Managing Employees Who Work Remotely

January 29, 2015

It is estimated that somewhere between 20 and 30 million Americans work from home at least one day per week. With our increasingly global economy and enhanced technological capabilities, this number is sure to increase as the years go on. As a result, more and more managers are being expected to supervise employees working remotely. If you are one of those managers, read on for some best practices.

First, when hiring someone who wishes to work remotely, it is especially important to be sure that they understand and are skilled at the work they will be doing. One suggestion on how to determine this would be to provide a potential hire with a sample project to work on that you will factor into your final decision along with their interview.

Next, understand that just because an employee is working elsewhere doesn’t mean you can’t see them in person. It is a reasonable request to ask an employee to come into the office on occasion, especially for important all-hands meetings. For smaller team meetings, try using Skype or a web conferencing platform that will allow your team to all see each other during the meeting. If the office is planning to head out to dinner or a happy hour one day, don’t forget to invite your remote employees along for a more informal opportunity to get to know their coworkers.

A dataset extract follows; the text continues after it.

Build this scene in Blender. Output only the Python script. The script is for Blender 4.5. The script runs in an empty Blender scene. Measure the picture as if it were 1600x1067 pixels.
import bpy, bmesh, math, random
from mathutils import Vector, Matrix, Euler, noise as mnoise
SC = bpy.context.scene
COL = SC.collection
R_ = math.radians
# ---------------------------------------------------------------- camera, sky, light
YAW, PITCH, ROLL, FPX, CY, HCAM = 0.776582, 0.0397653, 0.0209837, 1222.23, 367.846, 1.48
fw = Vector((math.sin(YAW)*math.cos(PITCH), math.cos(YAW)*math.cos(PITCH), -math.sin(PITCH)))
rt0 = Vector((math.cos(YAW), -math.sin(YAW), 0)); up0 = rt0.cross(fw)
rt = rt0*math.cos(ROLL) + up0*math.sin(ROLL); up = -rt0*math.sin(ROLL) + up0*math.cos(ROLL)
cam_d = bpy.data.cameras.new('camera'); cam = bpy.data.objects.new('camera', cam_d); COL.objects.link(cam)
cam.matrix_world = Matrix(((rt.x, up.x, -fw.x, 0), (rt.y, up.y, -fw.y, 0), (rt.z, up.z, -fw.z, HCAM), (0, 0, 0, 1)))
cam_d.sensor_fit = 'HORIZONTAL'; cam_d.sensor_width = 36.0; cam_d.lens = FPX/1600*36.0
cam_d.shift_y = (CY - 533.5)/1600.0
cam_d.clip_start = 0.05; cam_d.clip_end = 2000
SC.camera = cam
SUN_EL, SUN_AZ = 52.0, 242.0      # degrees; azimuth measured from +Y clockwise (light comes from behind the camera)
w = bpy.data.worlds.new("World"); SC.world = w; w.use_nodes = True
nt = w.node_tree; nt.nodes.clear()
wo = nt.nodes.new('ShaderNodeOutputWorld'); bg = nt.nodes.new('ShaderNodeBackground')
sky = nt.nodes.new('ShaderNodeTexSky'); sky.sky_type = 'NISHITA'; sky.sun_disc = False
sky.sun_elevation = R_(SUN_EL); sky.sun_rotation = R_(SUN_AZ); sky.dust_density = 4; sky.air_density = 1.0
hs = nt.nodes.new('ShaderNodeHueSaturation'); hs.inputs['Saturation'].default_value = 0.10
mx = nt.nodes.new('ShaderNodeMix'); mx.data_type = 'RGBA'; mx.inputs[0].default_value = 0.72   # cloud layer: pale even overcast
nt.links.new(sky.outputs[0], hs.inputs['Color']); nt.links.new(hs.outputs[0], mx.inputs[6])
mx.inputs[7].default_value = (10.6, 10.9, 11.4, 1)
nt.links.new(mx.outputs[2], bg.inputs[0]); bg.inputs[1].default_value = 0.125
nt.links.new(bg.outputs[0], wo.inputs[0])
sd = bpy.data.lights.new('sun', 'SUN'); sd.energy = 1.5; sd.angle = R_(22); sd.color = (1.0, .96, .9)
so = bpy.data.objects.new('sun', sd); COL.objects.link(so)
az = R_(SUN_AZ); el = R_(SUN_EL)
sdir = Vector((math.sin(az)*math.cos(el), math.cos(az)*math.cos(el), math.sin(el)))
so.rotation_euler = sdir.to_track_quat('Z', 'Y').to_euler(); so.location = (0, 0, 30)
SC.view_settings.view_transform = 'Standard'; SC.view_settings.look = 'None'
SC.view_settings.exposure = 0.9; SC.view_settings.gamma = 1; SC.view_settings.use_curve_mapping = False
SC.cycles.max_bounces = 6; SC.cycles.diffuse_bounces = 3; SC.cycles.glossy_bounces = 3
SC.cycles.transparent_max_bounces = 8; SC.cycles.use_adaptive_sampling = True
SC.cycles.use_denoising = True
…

Finally, remember that it is important to check in with your remote employees regularly. While those who work from home may genuinely enjoy the ability to work independently, that doesn’t mean that they do not need guidance and direction from their supervisor to get the job done right. When you are speaking with your remote employees, you don’t have to be strictly business. In fact, it is perfectly OK to ask them questions you would ask anyone else around the office in an attempt to connect, such how their weekend was or how they enjoyed their recent vacation.